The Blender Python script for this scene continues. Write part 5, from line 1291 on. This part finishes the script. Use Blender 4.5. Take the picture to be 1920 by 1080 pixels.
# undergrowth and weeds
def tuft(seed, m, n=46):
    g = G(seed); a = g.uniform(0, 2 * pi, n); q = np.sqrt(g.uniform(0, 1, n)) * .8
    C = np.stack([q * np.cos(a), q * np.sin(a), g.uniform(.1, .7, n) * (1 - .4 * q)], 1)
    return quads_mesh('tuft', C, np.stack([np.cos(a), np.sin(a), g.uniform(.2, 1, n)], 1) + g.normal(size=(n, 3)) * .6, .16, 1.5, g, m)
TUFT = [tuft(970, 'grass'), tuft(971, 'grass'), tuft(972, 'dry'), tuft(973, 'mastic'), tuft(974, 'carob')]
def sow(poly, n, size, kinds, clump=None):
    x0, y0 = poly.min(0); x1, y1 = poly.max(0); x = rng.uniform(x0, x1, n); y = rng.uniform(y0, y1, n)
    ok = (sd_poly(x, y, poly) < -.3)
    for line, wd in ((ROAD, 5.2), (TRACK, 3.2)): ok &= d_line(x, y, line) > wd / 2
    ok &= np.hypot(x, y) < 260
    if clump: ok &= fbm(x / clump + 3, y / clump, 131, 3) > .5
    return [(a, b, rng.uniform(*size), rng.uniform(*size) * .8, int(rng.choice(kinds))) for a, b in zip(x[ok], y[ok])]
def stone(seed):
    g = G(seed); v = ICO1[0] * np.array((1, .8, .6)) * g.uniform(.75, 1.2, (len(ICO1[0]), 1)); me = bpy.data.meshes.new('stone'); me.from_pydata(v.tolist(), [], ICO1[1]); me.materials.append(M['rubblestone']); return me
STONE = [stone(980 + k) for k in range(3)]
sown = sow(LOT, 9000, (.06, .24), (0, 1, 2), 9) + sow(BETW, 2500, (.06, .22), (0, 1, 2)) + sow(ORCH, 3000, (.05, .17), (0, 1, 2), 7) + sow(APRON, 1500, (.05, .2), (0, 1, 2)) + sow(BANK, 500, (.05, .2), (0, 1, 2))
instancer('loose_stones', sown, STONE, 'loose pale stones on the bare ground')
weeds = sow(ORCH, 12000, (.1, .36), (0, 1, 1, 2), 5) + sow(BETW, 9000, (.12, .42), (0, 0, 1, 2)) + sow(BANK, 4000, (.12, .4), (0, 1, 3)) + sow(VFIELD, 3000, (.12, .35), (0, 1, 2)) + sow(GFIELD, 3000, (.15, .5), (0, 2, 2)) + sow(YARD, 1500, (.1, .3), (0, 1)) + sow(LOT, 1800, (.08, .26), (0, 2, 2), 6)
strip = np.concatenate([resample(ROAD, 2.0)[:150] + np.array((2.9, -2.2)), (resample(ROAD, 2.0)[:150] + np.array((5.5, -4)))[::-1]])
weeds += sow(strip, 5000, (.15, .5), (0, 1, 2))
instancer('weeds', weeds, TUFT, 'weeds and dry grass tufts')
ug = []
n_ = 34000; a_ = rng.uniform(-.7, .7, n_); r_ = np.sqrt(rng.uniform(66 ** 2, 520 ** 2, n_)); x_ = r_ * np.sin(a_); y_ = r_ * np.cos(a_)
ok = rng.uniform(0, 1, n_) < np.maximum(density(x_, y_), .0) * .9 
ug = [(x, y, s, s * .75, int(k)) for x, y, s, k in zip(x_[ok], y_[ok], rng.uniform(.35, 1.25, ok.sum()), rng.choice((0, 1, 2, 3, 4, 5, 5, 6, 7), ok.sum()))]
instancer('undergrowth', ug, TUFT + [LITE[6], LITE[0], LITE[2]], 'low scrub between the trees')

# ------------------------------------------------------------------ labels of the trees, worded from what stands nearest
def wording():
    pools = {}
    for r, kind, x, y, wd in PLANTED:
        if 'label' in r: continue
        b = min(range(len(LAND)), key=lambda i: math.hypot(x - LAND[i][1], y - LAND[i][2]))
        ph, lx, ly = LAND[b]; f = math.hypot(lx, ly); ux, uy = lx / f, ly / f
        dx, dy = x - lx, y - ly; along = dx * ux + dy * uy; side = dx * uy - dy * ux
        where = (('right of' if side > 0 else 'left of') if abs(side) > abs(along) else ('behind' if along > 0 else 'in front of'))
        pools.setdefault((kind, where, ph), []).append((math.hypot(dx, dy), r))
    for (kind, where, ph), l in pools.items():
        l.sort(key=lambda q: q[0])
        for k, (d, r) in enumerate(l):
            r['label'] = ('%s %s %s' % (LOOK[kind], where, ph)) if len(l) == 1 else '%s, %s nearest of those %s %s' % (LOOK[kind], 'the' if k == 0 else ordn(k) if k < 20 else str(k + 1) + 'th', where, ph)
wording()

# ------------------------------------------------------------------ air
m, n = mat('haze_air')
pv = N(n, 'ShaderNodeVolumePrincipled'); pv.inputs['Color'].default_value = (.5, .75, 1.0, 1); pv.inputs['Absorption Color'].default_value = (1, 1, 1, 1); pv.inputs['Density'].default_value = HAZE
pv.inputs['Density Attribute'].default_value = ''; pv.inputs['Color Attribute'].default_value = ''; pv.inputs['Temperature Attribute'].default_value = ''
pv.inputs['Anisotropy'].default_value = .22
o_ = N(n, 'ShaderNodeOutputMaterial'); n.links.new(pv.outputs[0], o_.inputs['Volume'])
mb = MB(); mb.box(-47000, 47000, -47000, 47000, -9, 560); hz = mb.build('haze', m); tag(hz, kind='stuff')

------------------------------------------------------------------------

__Task__. Please reproduce the entire listing, exactly as shown.

__Answer for the task__.
The Blender Python script for this scene continues. Write part 5, from line 1291 on. This part finishes the script. Use Blender 4.5. Take the picture to be 1920 by 1080 pixels.
# undergrowth and weeds
def tuft(seed, m, n=46):
    g = G(seed); a = g.uniform(0, 2 * pi, n); q = np.sqrt(g.uniform(0, 1, n)) * .8
    C = np.stack([q * np.cos(a), q * np.sin(a), g.uniform(.1, .7, n) * (1 - .4 * q)], 1)
    return quads_mesh('tuft', C, np.stack([np.cos(a), np.sin(a), g.uniform(.2, 1, n)], 1) + g.normal(size=(n, 3)) * .6, .16, 1.5, g, m)
TUFT = [tuft(970, 'grass'), tuft(971, 'grass'), tuft(972, 'dry'), tuft(973, 'mastic'), tuft(974, 'carob')]
def sow(poly, n, size, kinds, clump=None):
    x0, y0 = poly.min(0); x1, y1 = poly.max(0); x = rng.uniform(x0, x1, n); y = rng.uniform(y0, y1, n)
    ok = (sd_poly(x, y, poly) < -.3)
    for line, wd in ((ROAD, 5.2), (TRACK, 3.2)): ok &= d_line(x, y, line) > wd / 2
    ok &= np.hypot(x, y) < 260
    if clump: ok &= fbm(x / clump + 3, y / clump, 131, 3) > .5
    return [(a, b, rng.uniform(*size), rng.uniform(*size) * .8, int(rng.choice(kinds))) for a, b in zip(x[ok], y[ok])]
def stone(seed):
    g = G(seed); v = ICO1[0] * np.array((1, .8, .6)) * g.uniform(.75, 1.2, (len(ICO1[0]), 1)); me = bpy.data.meshes.new('stone'); me.from_pydata(v.tolist(), [], ICO1[1]); me.materials.append(M['rubblestone']); return me
STONE = [stone(980 + k) for k in range(3)]
sown = sow(LOT, 9000, (.06, .24), (0, 1, 2), 9) + sow(BETW, 2500, (.06, .22), (0, 1, 2)) + sow(ORCH, 3000, (.05, .17), (0, 1, 2), 7) + sow(APRON, 1500, (.05, .2), (0, 1, 2)) + sow(BANK, 500, (.05, .2), (0, 1, 2))
instancer('loose_stones', sown, STONE, 'loose pale stones on the bare ground')
weeds = sow(ORCH, 12000, (.1, .36), (0, 1, 1, 2), 5) + sow(BETW, 9000, (.12, .42), (0, 0, 1, 2)) + sow(BANK, 4000, (.12, .4), (0, 1, 3)) + sow(VFIELD, 3000, (.12, .35), (0, 1, 2)) + sow(GFIELD, 3000, (.15, .5), (0, 2, 2)) + sow(YARD, 1500, (.1, .3), (0, 1)) + sow(LOT, 1800, (.08, .26), (0, 2, 2), 6)
strip = np.concatenate([resample(ROAD, 2.0)[:150] + np.array((2.9, -2.2)), (resample(ROAD, 2.0)[:150] + np.array((5.5, -4)))[::-1]])
weeds += sow(strip, 5000, (.15, .5), (0, 1, 2))
instancer('weeds', weeds, TUFT, 'weeds and dry grass tufts')
ug = []
n_ = 34000; a_ = rng.uniform(-.7, .7, n_); r_ = np.sqrt(rng.uniform(66 ** 2, 520 ** 2, n_)); x_ = r_ * np.sin(a_); y_ = r_ * np.cos(a_)
ok = rng.uniform(0, 1, n_) < np.maximum(density(x_, y_), .0) * .9 
ug = [(x, y, s, s * .75, int(k)) for x, y, s, k in zip(x_[ok], y_[ok], rng.uniform(.35, 1.25, ok.sum()), rng.choice((0, 1, 2, 3, 4, 5, 5, 6, 7), ok.sum()))]
instancer('undergrowth', ug, TUFT + [LITE[6], LITE[0], LITE[2]], 'low scrub between the trees')

# ------------------------------------------------------------------ labels of the trees, worded from what stands nearest
def wording():
    pools = {}
    for r, kind, x, y, wd in PLANTED:
        if 'label' in r: continue
        b = min(range(len(LAND)), key=lambda i: math.hypot(x - LAND[i][1], y - LAND[i][2]))
        ph, lx, ly = LAND[b]; f = math.hypot(lx, ly); ux, uy = lx / f, ly / f
        dx, dy = x - lx, y - ly; along = dx * ux + dy * uy; side = dx * uy - dy * ux
        where = (('right of' if side > 0 else 'left of') if abs(side) > abs(along) else ('behind' if along > 0 else 'in front of'))
        pools.setdefault((kind, where, ph), []).append((math.hypot(dx, dy), r))
    for (kind, where, ph), l in pools.items():
        l.sort(key=lambda q: q[0])
        for k, (d, r) in enumerate(l):
            r['label'] = ('%s %s %s' % (LOOK[kind], where, ph)) if len(l) == 1 else '%s, %s nearest of those %s %s' % (LOOK[kind], 'the' if k == 0 else ordn(k) if k < 20 else str(k + 1) + 'th', where, ph)
wording()

# ------------------------------------------------------------------ air
m, n = mat('haze_air')
pv = N(n, 'ShaderNodeVolumePrincipled'); pv.inputs['Color'].default_value = (.5, .75, 1.0, 1); pv.inputs['Absorption Color'].default_value = (1, 1, 1, 1); pv.inputs['Density'].default_value = HAZE
pv.inputs['Density Attribute'].default_value = ''; pv.inputs['Color Attribute'].default_value = ''; pv.inputs['Temperature Attribute'].default_value = ''
pv.inputs['Anisotropy'].default_value = .22
o_ = N(n, 'ShaderNodeOutputMaterial'); n.links.new(pv.outputs[0], o_.inputs['Volume'])
mb = MB(); mb.box(-47000, 47000, -47000, 47000, -9, 560); hz = mb.build('haze', m); tag(hz, kind='stuff')